Government planning ‘to put HS2 on stilts through Manchester’

Andy Burnham demands underground station for new route rather than cheaper series of viaducts

Swathes of central Manchester could be blighted by viaducts looming over the homes of thousands of people because the government has refused to fund an underground station in the city centre, Andy Burnham has warned.

This week the government said it would build a new surface station in Manchester for HS2 and Northern Powerhouse Rail, a partly new line to Leeds via Huddersfield. It will be situated next door to the existing Piccadilly station, which does not have platforms long enough to accommodate HS2’s 400-metre trains.

Burnham, the mayor of Greater Manchester, had asked the government for a multistorey interchange with underground platforms, which would allow trains to travel through the station.

This was refused, with the government saying it would cost £4-£5bn more than a surface station and take seven years longer to build. Instead, the new station will operate as a “turnback”, meaning an HS2 train may arrive from London and the driver would change ends to leave the station for the onward journey.

“Several of the busiest through stations on Europe’s high speed networks, including the main stations in Frankfurt, Stuttgart, Zurich, Milan and Rome, operate on the same principle, with hundreds of high speed through-trains each week reversing in their platforms during their journeys,” the government’s Integrated Rail Plan said.

Andy Burnham said viaducts could blight much of central Manchester.


Burnham said he would fight the decision. “The government said [building an underground station] would delay HS2 by seven years. I don’t know if that’s true, but assuming it is, we would rather wait seven years and get something which is right for the next 100 years and more.”

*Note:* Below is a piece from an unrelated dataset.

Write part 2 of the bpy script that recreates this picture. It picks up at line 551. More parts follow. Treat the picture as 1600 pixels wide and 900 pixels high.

He demanded the government clarify how it planned to build the new section of NPR track, which is to run from Warrington to Marsden in West Yorkshire, stopping at the new Manchester station.

HS2 comes into Greater Manchester through a tunnel from the airport, which runs under south Manchester and surfaces on a viaduct in the Ardwick district. Burnham fears further viaducts will need to be built to carry the new NPR track out of the city towards Yorkshire, causing massive disruption to thousands of people and taking up acres of prime real estate.

“It’s the sort of thing they build in China for brand new cities, but the difference is they are building on empty land. East Manchester is home to long-established communities of thousands of people who would be underneath this line,” he said.

Graham Stringer, Labour MP for the Manchester seat of Blackley and Broughton, said the government’s new plan amounted to “putting HS2 on stilts through Manchester”. He asked Grant Shapps, the transport secretary: “Will he do an assessment of the impact that putting HS2 on stilts through Manchester will have on potential regeneration? HS2 will bring regeneration, but if we put it in the air like that, it is most likely to sterilise the areas on either side. He would not have put Crossrail on stilts in Greater London.”

Defending the Manchester plans, Shapps said: “If we spend £6bn or £7bn building the station underground at Manchester, we will take away from Liverpool, Leeds, Hull or some of the other places that are calling for money … Manchester is a principal beneficiary of this entire programme and we wish his constituents well in their new journey times.”